The Graham Phillips Website

Like Alexander, Arridaeus was the son of Philip II.  He was born a couple of years before his brother, to Philips’ first wife, a Greek woman named Philinna.  Macedonian custom allowed for a man to have more than one wife and the year after Arridaeus’ birth the king married Olympias, the daughter of a foreign king with whom he wished to cement an alliance.  One year after her marriage Olympias gave birth to her own son, Alexander, and from the very start there can be little doubt that she intended to make him Philips’ heir.

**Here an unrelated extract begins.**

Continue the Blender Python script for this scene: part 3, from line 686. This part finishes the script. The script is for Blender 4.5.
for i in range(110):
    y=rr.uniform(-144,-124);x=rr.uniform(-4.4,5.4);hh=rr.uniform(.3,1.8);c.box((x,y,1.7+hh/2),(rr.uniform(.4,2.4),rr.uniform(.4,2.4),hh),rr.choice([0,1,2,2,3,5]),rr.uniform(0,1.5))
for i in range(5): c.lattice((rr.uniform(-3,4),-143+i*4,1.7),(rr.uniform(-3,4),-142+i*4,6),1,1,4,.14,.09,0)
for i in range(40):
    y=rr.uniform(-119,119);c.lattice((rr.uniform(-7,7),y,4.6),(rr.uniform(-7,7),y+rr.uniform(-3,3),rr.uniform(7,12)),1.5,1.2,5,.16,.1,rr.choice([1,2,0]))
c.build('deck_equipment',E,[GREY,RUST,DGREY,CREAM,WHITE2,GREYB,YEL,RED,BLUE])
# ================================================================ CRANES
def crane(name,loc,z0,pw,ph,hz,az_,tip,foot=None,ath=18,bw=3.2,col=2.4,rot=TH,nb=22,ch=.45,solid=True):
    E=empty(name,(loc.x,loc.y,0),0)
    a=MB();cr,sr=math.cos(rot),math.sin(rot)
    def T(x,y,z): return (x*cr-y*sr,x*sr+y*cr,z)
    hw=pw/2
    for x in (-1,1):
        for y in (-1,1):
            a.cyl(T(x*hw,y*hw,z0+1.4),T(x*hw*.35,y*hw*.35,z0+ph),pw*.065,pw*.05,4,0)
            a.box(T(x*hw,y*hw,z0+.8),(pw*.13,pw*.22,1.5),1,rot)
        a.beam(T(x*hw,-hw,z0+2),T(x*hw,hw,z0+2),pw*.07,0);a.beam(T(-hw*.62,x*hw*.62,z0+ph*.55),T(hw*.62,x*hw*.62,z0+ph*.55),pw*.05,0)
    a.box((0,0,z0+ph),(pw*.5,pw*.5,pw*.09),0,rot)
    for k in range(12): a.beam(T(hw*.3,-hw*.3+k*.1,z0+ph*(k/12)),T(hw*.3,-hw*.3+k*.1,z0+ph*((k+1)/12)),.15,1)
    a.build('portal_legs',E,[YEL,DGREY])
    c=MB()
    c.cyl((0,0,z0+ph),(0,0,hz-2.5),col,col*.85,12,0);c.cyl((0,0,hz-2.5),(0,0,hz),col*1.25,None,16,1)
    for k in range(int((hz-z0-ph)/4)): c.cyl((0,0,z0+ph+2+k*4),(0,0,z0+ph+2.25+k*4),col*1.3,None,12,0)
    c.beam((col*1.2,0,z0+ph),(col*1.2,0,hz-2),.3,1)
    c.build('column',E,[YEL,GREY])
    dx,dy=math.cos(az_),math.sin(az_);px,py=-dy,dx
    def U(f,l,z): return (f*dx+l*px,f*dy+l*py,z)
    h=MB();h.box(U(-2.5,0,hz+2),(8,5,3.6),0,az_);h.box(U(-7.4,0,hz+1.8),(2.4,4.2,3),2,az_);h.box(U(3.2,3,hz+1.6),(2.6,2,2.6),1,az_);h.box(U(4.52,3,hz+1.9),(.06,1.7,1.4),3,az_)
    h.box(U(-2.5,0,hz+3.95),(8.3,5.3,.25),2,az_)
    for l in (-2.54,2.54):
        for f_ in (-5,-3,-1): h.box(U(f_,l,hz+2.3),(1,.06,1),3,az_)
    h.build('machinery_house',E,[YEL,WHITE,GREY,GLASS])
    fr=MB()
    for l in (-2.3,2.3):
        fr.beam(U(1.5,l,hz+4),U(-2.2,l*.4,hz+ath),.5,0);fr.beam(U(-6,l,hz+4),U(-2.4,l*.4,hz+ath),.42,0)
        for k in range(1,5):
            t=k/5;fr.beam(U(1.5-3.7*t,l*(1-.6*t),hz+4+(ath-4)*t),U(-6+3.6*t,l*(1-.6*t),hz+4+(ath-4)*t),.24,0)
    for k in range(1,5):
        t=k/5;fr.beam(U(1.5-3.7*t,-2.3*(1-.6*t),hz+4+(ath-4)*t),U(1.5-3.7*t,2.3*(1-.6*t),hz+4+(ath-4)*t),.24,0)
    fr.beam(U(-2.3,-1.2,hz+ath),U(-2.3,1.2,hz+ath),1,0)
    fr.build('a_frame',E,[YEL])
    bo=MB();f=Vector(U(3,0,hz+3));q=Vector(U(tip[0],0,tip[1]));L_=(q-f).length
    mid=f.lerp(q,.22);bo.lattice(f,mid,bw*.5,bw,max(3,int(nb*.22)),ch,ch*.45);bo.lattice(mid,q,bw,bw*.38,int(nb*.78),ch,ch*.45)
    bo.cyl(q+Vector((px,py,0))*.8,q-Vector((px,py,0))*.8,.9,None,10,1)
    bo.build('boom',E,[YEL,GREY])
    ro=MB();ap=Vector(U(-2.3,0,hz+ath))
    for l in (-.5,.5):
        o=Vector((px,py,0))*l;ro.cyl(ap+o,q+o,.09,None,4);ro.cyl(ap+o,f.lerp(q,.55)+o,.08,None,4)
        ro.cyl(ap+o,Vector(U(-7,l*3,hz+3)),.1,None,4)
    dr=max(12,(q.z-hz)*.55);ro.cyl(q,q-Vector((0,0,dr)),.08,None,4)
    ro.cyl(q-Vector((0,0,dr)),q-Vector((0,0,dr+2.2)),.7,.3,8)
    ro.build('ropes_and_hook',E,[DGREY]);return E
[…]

By the time he reached his late teens Arridaeus was widely thought unfit to succeed his father as he was considered weak-willed and feeble-minded.  The truth is that Arridaeus was a highly-intelligent, studious youth whose problem appears to have been epilepsy.   Displaying signs of military genius, Alexander was clearly a more suitable successor and Philip had officially named him as heir.  However, in 338 BC Philip divorced Olympias and she and Alexander were forced to leave the court.  Philip did not disinherit Alexander, but it may only have been a matter of time.  It appears that Olympias’ enemies argued that under supervision Arridaeus was still capable of becoming king.

Alexander and Arridaeus
Alexander and Arridaeus could not have been more opposite.  Alexander was handsome, athletic and a natural warrior, while his brother was sickly, timid and studious.
The ancient Sicilian historian Diodorus accuses Olympias and Alexander of assuring Alexander’s succession by orchestrating Philips’ assassination.   Alexander, however, must have been fond of his half-brother as he did not have him killed as he did other rivals for the throne. What, though, where Arridaeus’ feelings toward Alexander?  Did he harbor a bitter resentment against his brother for depriving him of the throne?  There are certainly reasonable grounds for suspicion.  During the remained of Alexander’s campaign Arridaeus remained behind in the west and did not see his brother again for eleven years.  When he finally did it was when he arrived unexpectedly in Babylon and, just a few weeks later, Alexander fell ill and died.